Entrar na lusofonia (o que significaria, re-al-men-te, isso?) da mão das Academias é, do meu ponto de vista, apenas uma ilusão. Por uma parte, pretende-se criar entre os galegos, nas atuais condições de hegemonia do espanhol na Galiza, uma nova fidelidade linguística em relação a um modelo de português indefinido, porque não existe nada parecido a um pan-lusitanismo, isto é, um projeto internacional de construção de norma (ortografia não é tudo na vida). Por outra, acredita-se num modo de organização de área idiomática caduco, que o espanhol manteve a duras penas com um grande investimento econômico e baseado numa tradição secular (sempre contestada, insisto) de autoridade acadêmica.

Sempre pensei que tinha muita coisa errada no modo de institucionalização da língua galega em torno do regime autonômico. E não falo agora de ortografia. Ou falo de ortografia também, mas não só. Porque um dos maiores contrassensos tem sido precisamente (como negar isso?) a identificação absurda entre língua e ortografia, que costumam fazer gregos e troianos. Mais grave, é claro, quando essa identificação serve para excluir do circuito cultural autonômico qualquer texto escrito em grafia portuguesa, com o argumento de que aquilo não seria “galego”. Mas o maior erro nestes anos foi, para mim, a identificação entre língua e norma, a rígida e intolerante política normativa, que até mesmo se permitiu reescrever nossos clássicos literários de anteontem, aquele purismo de uns e de outros, tão favorável à criação de tribos e de igrejinhas.

Quando terminei a licenciatura, trabalhei para a Dirección Xeral de Política Linguística, ministrando aqueles cursos para funcionários que eram tão bem pagos e tão mal distribuídos pelo cacique local entre os professores-bolsistas. Também dei aula, ocasionalmente, em cursos preparatórios para concursos públicos. As provas de língua galega nesses concursos, de múltipla escolha, cheias de pegadinhas sobre questiúnculas normativas inventadas na semana anterior, certamente não contribuiram para uma adequada educação linguística, nem para criar adesão à “causa da língua”. As circunstâncias políticas, com a hegemonia do PP (antes AP), nunca foram favoráveis e, devemos reconhecê-lo, a pobre cultura linguística do país, inclusive entre aqueles que nos formamos nas faculdades de “Filologia” (com essa denominação arcaica que ninguém sabe o que hoje quer dizer), não ajudou a mudar as coisas significativamente.

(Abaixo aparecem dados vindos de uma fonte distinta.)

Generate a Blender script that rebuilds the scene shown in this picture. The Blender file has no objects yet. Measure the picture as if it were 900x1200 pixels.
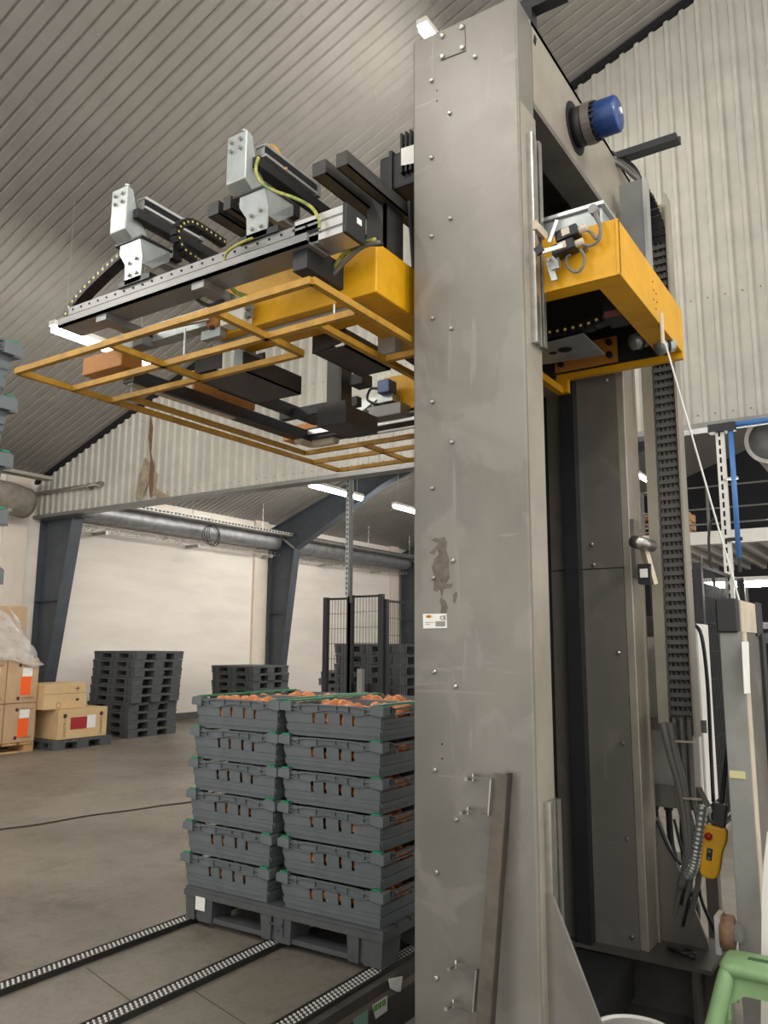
import bpy, math, random
from mathutils import Vector, Matrix
random.seed(7)
S = bpy.context.scene
COL = S.collection
# ------------------------------------------------------------------ camera
CAM_H, PITCH, ROLL, AZ, FPX = 1.4, math.radians(9.43), math.radians(0.29), math.radians(33.37), 938.6
FW = Vector((-math.sin(AZ) * math.cos(PITCH), math.cos(AZ) * math.cos(PITCH), math.sin(PITCH)))
_rt = Vector((math.cos(AZ), math.sin(AZ), 0)); _up = _rt.cross(FW)
RT = math.cos(ROLL) * _rt + math.sin(ROLL) * _up
UP = -math.sin(ROLL) * _rt + math.cos(ROLL) * _up
EYE = Vector((0, 0, CAM_H))
cd = bpy.data.cameras.new('camera'); co = bpy.data.objects.new('camera', cd); COL.objects.link(co)
m = Matrix.Identity(4)
for i in range(3):
    m[i][0] = RT[i]; m[i][1] = UP[i]; m[i][2] = -FW[i]; m[i][3] = EYE[i]
co.matrix_world = m
cd.sensor_fit = 'VERTICAL'; cd.sensor_height = 36; cd.lens = 36 * FPX / 1200; cd.clip_start = .05; cd.clip_end = 200
S.camera = co
# ------------------------------------------------------------------ world, exposure
W = bpy.data.worlds.new('world'); S.world = W; W.use_nodes = True
W.node_tree.nodes['Background'].inputs[0].default_value = (1.0, .975, .94, 1)
W.node_tree.nodes['Background'].inputs[1].default_value = 0.75
S.view_settings.view_transform = 'Standard'; S.view_settings.look = 'None'
S.view_settings.exposure = 1.0; S.view_settings.gamma = 1.0; S.view_settings.use_curve_mapping = False
TUBE = 85.0

# ------------------------------------------------------------------ helpers
def ray(x, y): return FW * FPX + RT * (x - 450) - UP * (y - 600)
def PY(x, y, Y): d = ray(x, y); return EYE + d * ((Y - EYE.y) / d.y)      # photo point at depth plane Y
def PX(x, y, X): d = ray(x, y); return EYE + d * ((X - EYE.x) / d.x)
def PZ(x, y, Z): d = ray(x, y); return EYE + d * ((Z - EYE.z) / d.z)
def lin(c):
    return tuple((v / 255 / 12.92) if v / 255 <= .04045 else ((v / 255 + .055) / 1.055) ** 2.4 for v in c) + (1,)
MATS = {}
def mat(name, rgb, rough=.6, metal=0., var=0., scale=8., bump=0., rgb2=None, bscale=None, spec=.5, stretch=None, detail=6.):
    if name in MATS: return MATS[name]
    M = bpy.data.materials.new(name); M.use_nodes = True; nt = M.node_tree; b = nt.nodes['Principled BSDF']
    b.inputs['Base Color'].default_value = lin(rgb); b.inputs['Roughness'].default_value = rough
    b.inputs['Metallic'].default_value = metal; b.inputs['Specular IOR Level'].default_value = spec
    if var or bump or rgb2:
        tc = nt.nodes.new('ShaderNodeTexCoord'); mp = nt.nodes.new('ShaderNodeMapping')
        nt.links.new(tc.outputs['Object'], mp.inputs['Vector'])
        if stretch: mp.inputs['Scale'].default_value = stretch
        n = nt.nodes.new('ShaderNodeTexNoise'); n.inputs['Scale'].default_value = scale; n.inputs['Detail'].default_value = detail
        n.inputs['Roughness'].default_value = .65
        nt.links.new(mp.outputs[0], n.inputs['Vector'])
        if var or rgb2:
            r = nt.nodes.new('ShaderNodeValToRGB'); r.color_ramp.elements[0].position = .32; r.color_ramp.elements[1].position = .68
            c1 = tuple(max(0, v * (1 - var)) for v in rgb); c2 = tuple(min(255, v * (1 + var)) for v in rgb)
            if rgb2: c1, c2 = rgb2, rgb
            r.color_ramp.elements[0].color = lin(c1); r.color_ramp.elements[1].color = lin(c2)
            nt.links.new(n.outputs['Fac'], r.inputs[0]); nt.links.new(r.outputs[0], b.inputs['Base Color'])
        if bump:
            n2 = nt.nodes.new('ShaderNodeTexNoise'); n2.inputs['Scale'].default_value = bscale or scale * 6; n2.inputs['Detail'].default_value = 4
            nt.links.new(mp.outputs[0], n2.inputs['Vector'])
            bp = nt.nodes.new('ShaderNodeBump'); bp.inputs['Strength'].default_value = bump; bp.inputs['Distance'].default_value = .01
            nt.links.new(n2.outputs['Fac'], bp.inputs['Height']); nt.links.new(bp.outputs[0], b.inputs['Normal'])
    MATS[name] = M
    return M
def emit(name, rgb, s):
    M = bpy.data.materials.new(name); M.use_nodes = True; nt = M.node_tree
    b = nt.nodes['Principled BSDF']; b.inputs['Base Color'].default_value = lin(rgb)
    b.inputs['Emission Color'].default_value = lin(rgb); b.inputs['Emission Strength'].default_value = s
    MATS[name] = M; return M

class G:
    """collects geometry for one mesh"""
    def __init__(s): s.v = []; s.f = []
    def hexa(s, p):   # 0-3 bottom loop, 4-7 top loop
        o = len(s.v); s.v += [tuple(q) for q in p]
        s.f += [tuple(o + i for i in q) for q in ((3, 2, 1, 0), (4, 5, 6, 7), (0, 1, 5, 4), (1, 2, 6, 5), (2, 3, 7, 6), (3, 0, 4, 7))]
        return s
    def box(s, x0, x1, y0, y1, z0, z1):
        return s.hexa([(x0, y0, z0), (x1, y0, z0), (x1, y1, z0), (x0, y1, z0), (x0, y0, z1), (x1, y0, z1), (x1, y1, z1), (x0, y1, z1)])
    def obox(s, c, ax, ay, az, dx, dy, dz):   # oriented box
        c = Vector(c); ax, ay, az = Vector(ax).normalized() * dx / 2, Vector(ay).normalized() * dy / 2, Vector(az).normalized() * dz / 2
        return s.hexa([c - ax - ay - az, c + ax - ay - az, c + ax + ay - az, c - ax + ay - az, c - ax - ay + az, c + ax - ay + az, c + ax + ay + az, c - ax + ay + az])
    def bar(s, a, b, w, h, up=(0, 0, 1)):     # rectangular bar from a to b
        a, b = Vector(a), Vector(b); d = b - a; u = Vector(up)
        sd = d.cross(u)
        if sd.length < 1e-6: sd = d.cross(Vector((1, 0, 0)))
        uu = sd.cross(d)
        return s.obox((a + b) / 2, d, sd, uu, d.length, w, h)
    def prism(s, pts, ext):                   # polygon of 3D points extruded by a vector
        o = len(s.v); n = len(pts); e = Vector(ext)
        s.v += [tuple(p) for p in pts] + [tuple(Vector(p) + e) for p in pts]
        s.f.append(tuple(o + i for i in range(n))[::-1]); s.f.append(tuple(o + n + i for i in range(n)))
        for i in range(n): s.f.append((o + i, o + (i + 1) % n, o + n + (i + 1) % n, o + n + i))
        return s
    def tube(s, pts, r, n=8, caps=True, radii=None):
        pts = [Vector(p) for p in pts]; o = len(s.v); k = len(pts); prev = None
        for i, p in enumerate(pts):
            d = (pts[min(i + 1, k - 1)] - pts[max(i - 1, 0)]).normalized()
            ref = prev if prev is not None else (Vector((0, 0, 1)) if abs(d.z) < .9 else Vector((1, 0, 0)))
            a = (ref - d * ref.dot(d)).normalized(); prev = a; b = d.cross(a)
            rr = radii[i] if radii else r
            for j in range(n):
                t = 2 * math.pi * j / n; s.v.append(tuple(p + (a * math.cos(t) + b * math.sin(t)) * rr))
        for i in range(k - 1):
            for j in range(n):
                s.f.append((o + i * n + j, o + i * n + (j + 1) % n, o + (i + 1) * n + (j + 1) % n, o + (i + 1) * n + j))
        if caps: s.f.append(tuple(o + j for j in range(n))[::-1]); s.f.append(tuple(o + (k - 1) * n + j for j in range(n)))
        return s
    def cyl(s, a, b, r, n=16, r2=None): return s.tube([a, b], r, n, True, [r, r if r2 is None else r2])
    def ring(s, c, axis, r, rt, n=24, k=6):
        c, ax = Vector(c), Vector(axis).normalized(); a = ax.orthogonal().normalized(); b = ax.cross(a); o = len(s.v)
        for i in range(n):
            t = 2 * math.pi * i / n; d = a * math.cos(t) + b * math.sin(t)
            for j in range(k):
                u = 2 * math.pi * j / k; s.v.append(tuple(c + d * (r + rt * math.cos(u)) + ax * rt * math.sin(u)))
        for i in range(n):
            for j in range(k): s.f.append((o + i * k + j, o + ((i + 1) % n) * k + j, o + ((i + 1) % n) * k + (j + 1) % k, o + i * k + (j + 1) % k))
        return s
    def lathe(s, prof, c=(0, 0, 0), n=12):
        o = len(s.v); c = Vector(c)
        for r, z in prof:
            for j in range(n):
                t = 2 * math.pi * j / n; s.v.append((c.x + r * math.cos(t), c.y + r * math.sin(t), c.z + z))
        for i in range(len(prof) - 1):
            for j in range(n): s.f.append((o + i * n + j, o + i * n + (j + 1) % n, o + (i + 1) * n + (j + 1) % n, o + (i + 1) * n + j))
        s.f.append(tuple(o + j for j in range(n))[::-1]); s.f.append(tuple(o + (len(prof) - 1) * n + j for j in range(n)))
        return s
    def mesh(s, name, material, off=(0, 0, 0), smooth=False):
        me = bpy.data.meshes.new(name); o = Vector(off)
        me.from_pydata([tuple(Vector(v) - o) for v in s.v], [], s.f)
        me.materials.append(material)
        if smooth:
            for p in me.polygons: p.use_smooth = True
        me.update(); return me

ORG = {}
def tag(o, label=None, cat=None, group=None, kind=None):
    if label: o['label'] = label
    if cat: o['category'] = cat
    if group: o['group'] = group
    if kind: o['kind'] = kind
    return o
def thing(name, loc, label, cat, group=None):
    o = bpy.data.objects.new(name, None); COL.objects.link(o); o.location = loc; o.empty_display_size = .1
    ORG[o] = Vector(loc); return tag(o, label, cat, group)
def obj(name, g, material, parent=None, smooth=False, bev=0, label=None):
    """mesh object from geometry given in world coordinates (or, below a thing, re-based on the thing's origin)"""
    if parent is not None: off = ORG[parent]
    else:
        xs = [v[0] for v in g.v]; ys = [v[1] for v in g.v]; zs = [v[2] for v in g.v]
        off = Vector(((min(xs) + max(xs)) / 2, (min(ys) + max(ys)) / 2, min(zs)))
    o = bpy.data.objects.new(name, g.mesh(name, material, off, smooth)); COL.objects.link(o)
    if parent is not None: o.parent = parent
    else: o.location = off
    ORG[o] = off
    if label: o['label'] = label
    if bev:
        b = o.modifiers.new('bevel', 'BEVEL'); b.width = bev; b.segments = 2; b.limit_method = 'ANGLE'
    return o
def inst(name, mesh, parent, loc=(0, 0, 0), rot=None):
    o = bpy.data.objects.new(name, mesh); COL.objects.link(o); o.parent = parent; o.location = loc
    if rot: o.rotation_euler = rot
    return o
def copy_tree(o, parent=None):
    c = o.copy(); COL.objects.link(c)
    if parent is not None: c.parent = parent
    for ch in o.children: copy_tree(ch, c)
    return c
def curve(pts, n=8):       # Catmull-Rom
    P = [Vector(p) for p in pts]; P = [2 * P[0] - P[1]] + P + [2 * P[-1] - P[-2]]; out = []
    for i in range(1, len(P) - 2):
        for k in range(n):
            t = k / n; a, b, c, d = P[i - 1:i + 3]
            out.append(.5 * ((2 * b) + (c - a) * t + (2 * a - 5 * b + 4 * c - d) * t * t + (3 * b - a - 3 * c + d) * t ** 3))
    out.append(P[-2]); return out
def text(name, s, size, loc, ax, ay, material, parent):
    """flat lettering as a thin mesh; ax = reading direction, ay = up direction"""
    cu = bpy.data.curves.new(name, 'FONT'); cu.body = s; cu.size = size; cu.align_x = 'CENTER'; cu.align_y = 'CENTER'; cu.extrude = .0004; cu.resolution_u = 2
    t = bpy.data.objects.new(name, cu); me = bpy.data.meshes.new_from_object(t); bpy.data.objects.remove(t)
    ax, ay = Vector(ax).normalized(), Vector(ay).normalized(); az = ax.cross(ay); L = Vector(loc) - ORG[parent]
    for v in me.vertices: v.co = L + ax * v.co.x + ay * v.co.y + az * v.co.z
    me.materials.clear(); me.materials.append(material)
    o = bpy.data.objects.new(name, me); COL.objects.link(o); o.parent = parent; ORG[o] = ORG[parent]; return o
def struct(o, label=None): o['kind'] = 'structure'; o['label'] = label or o.get('label', ''); return o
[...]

O debate normativo, fogueira de vaidades e espaço propício para alucinações coletivas, levou-nos a um beco sem saída. Para mim, que vejo as coisas na distância, comodamente instalado no português, a questão da língua não é já apenas uma questão de norma. Isso que conhecemos como Português é um apoio incontestável para a nossa língua, que independe, em boa medida, do modo que empreguemos para escrevê-la. Há anos defendo uma cultura reintegracionista que possibilite aos galegos transitarmos no espaço lusófono, comunicando-nos com as mais diversas variedades “portugalegas”. As coisas seriam, talvez, mais simples se deixássemos de discutir sobre essências, abandonássemos todo vitimismo em relação ao espanhol e ao português (Espanha nos castiga, Portugal nos ignora), e aproveitássemos as oportunidades que a nossa pertença ao tronco histórico portugalego nos oferece.

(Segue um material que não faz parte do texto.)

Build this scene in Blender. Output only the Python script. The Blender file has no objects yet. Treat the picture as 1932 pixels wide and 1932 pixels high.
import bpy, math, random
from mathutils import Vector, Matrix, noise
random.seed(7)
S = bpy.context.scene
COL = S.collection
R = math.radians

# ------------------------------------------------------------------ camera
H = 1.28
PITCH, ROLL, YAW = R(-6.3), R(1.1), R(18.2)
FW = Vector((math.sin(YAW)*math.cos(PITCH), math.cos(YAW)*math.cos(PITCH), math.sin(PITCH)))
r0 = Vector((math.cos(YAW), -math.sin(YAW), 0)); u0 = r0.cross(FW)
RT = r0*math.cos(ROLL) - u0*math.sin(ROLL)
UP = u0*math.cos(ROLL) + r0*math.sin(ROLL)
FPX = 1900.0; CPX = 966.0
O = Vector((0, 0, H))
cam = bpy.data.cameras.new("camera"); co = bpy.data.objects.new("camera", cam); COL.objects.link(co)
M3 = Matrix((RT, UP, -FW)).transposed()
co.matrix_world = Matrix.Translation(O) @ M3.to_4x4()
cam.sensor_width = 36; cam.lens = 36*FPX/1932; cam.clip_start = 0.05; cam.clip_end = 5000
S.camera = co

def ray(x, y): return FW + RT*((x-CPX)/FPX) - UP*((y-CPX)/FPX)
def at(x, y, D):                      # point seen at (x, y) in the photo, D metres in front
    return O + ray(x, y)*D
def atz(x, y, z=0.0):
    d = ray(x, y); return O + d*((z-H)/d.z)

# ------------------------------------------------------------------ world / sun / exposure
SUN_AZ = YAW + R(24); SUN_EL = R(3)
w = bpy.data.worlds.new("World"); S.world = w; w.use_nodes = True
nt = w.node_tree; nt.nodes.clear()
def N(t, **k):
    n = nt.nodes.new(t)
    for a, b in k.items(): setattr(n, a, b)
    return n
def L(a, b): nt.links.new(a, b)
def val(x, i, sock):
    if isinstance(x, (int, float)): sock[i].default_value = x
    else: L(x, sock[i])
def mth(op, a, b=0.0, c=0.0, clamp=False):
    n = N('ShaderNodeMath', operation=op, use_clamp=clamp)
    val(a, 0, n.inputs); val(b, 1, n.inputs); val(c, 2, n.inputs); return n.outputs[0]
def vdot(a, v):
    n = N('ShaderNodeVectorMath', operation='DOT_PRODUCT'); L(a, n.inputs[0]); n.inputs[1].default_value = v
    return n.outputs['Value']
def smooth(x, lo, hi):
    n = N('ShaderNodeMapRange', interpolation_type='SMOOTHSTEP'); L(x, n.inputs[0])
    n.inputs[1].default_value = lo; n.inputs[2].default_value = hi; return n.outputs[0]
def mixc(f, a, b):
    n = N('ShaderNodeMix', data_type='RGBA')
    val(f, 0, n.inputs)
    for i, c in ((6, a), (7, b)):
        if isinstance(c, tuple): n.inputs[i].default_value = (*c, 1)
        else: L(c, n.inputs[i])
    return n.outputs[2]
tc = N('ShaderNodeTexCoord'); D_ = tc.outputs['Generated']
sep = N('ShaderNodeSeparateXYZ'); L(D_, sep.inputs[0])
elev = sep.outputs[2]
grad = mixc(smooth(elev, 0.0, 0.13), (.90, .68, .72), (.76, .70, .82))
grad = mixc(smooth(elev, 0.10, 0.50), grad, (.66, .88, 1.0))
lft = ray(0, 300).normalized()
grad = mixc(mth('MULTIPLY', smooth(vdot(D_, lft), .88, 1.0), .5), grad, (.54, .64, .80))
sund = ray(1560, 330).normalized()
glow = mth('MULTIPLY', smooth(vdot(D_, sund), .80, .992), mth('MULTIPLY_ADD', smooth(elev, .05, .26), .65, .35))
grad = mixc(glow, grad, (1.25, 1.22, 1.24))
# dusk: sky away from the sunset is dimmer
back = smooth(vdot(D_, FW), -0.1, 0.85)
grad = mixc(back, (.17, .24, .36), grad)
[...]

Nesse panorama, a existência do português do Brasil, com seus modos de falar, e as pretensões de construção de uma política normativa própria, num quadro de efetivo pluricentrismo, se torna um importante aliado para o galego. A lusofonia que daí resultaria, nada teria a ver com o saudosismo imperialista português. Poderia ser apenas, como defende Carlos Alberto Faraco, um espaço de comunicação diverso, sem pretensões de centralização normativa, afastado de qualquer noção de purismo linguístico. Isso não enfraquece a língua, pois unidade não é uniformidade. Manter abertos os canais de comunicação entre as diversas variedades é garantia para que possamos reconhecer-nos, e reconhecer a nossa língua, na diferença. Para mim hoje é já evidente que só desse reconhecimento poderão surgir ideias não desvairadas de “unidade linguística”.

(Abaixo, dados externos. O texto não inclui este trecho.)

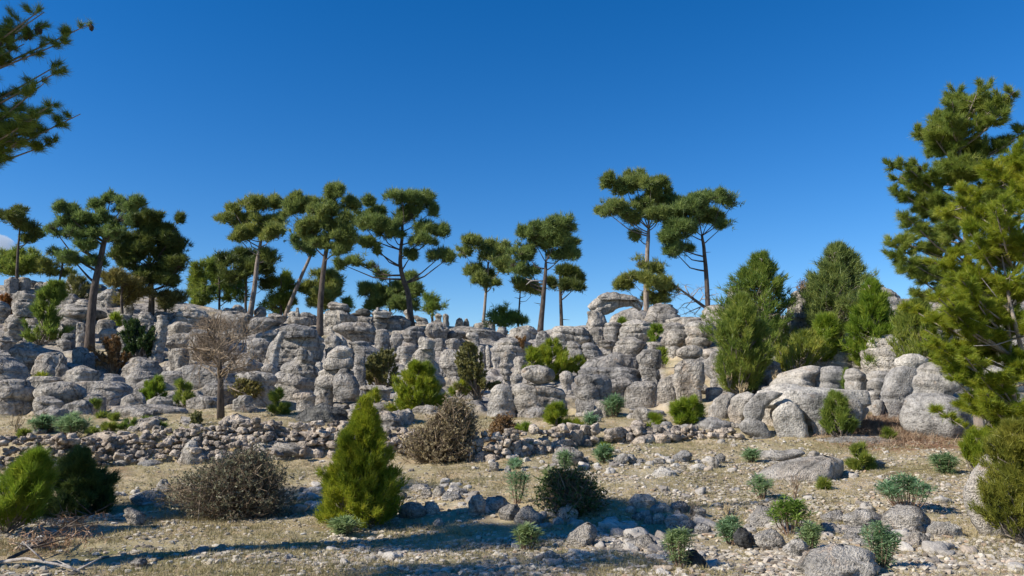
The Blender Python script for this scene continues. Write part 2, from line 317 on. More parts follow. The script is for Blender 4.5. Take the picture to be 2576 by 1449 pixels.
greenm = np.clip(sum(blobm(ppx, ppy, *q) for q in [(700, 1385, 330, 30), (420, 1400, 260, 22), (900, 1335, 120, 18), (300, 1085, 260, 20), (1500, 1120, 250, 20), (2050, 1190, 160, 22)]), 0, 1)*np.clip(.45+.9*fbm(gp*2.2, 3, 61), 0, 1)
littm = np.clip(blobm(ppx, ppy, 2215, 1078, 150, 55)+blobm(ppx, ppy, 2330, 1114, 190, 20)+.6*blobm(ppx, ppy, 2576, 1335, 60, 20)+.7*blobm(ppx, ppy, 80, 1375, 90, 25), 0, 1)*np.clip(.9+.5*nA, 0, 1)
for nm, v in (('rock', rockm), ('gravel', gravm), ('green', greenm*.75), ('litter', littm)):
    at_ = ground.data.attributes.new(nm, 'FLOAT', 'POINT'); at_.data.foreach_set('value', v.astype(np.float32))
# ------------------------------------------------------------------ rocks
used_rock = []
def beds(z):
    """profile of the horizontal beds of the conglomerate, shared by all the outcrops (metres in, metres out)"""
    u = z/.42; k = np.floor(u); f = u-k
    r1 = np.sin(k*12.9898)*43758.5453; r1 = r1-np.floor(r1); dep = .35+.65*r1
    edge = np.minimum(f, 1-f)
    return -.11*dep*np.exp(-(edge/.11)**2) + .045*(np.sqrt(np.clip(4*f*(1-f), 0, 1))-.6)*dep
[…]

Sendo totalmente sincero, não saberia dizer quê papel poderiam jogar as atuais instituições galegas num espaço de comunicação lusófono. Nem é uma questão que me preocupe muito. Seria suficiente, simplesmente, se não atrapalhassem as iniciativas que surgem na sociedade, nos setores que não têm medo de ensaiar novos rumos, caminhando contra o vento. Quem sabe algum dia possam dar-nos, ao menos, boa sombra, como as árvores generosas do meu bairro… ao invés de nos taparem a luz.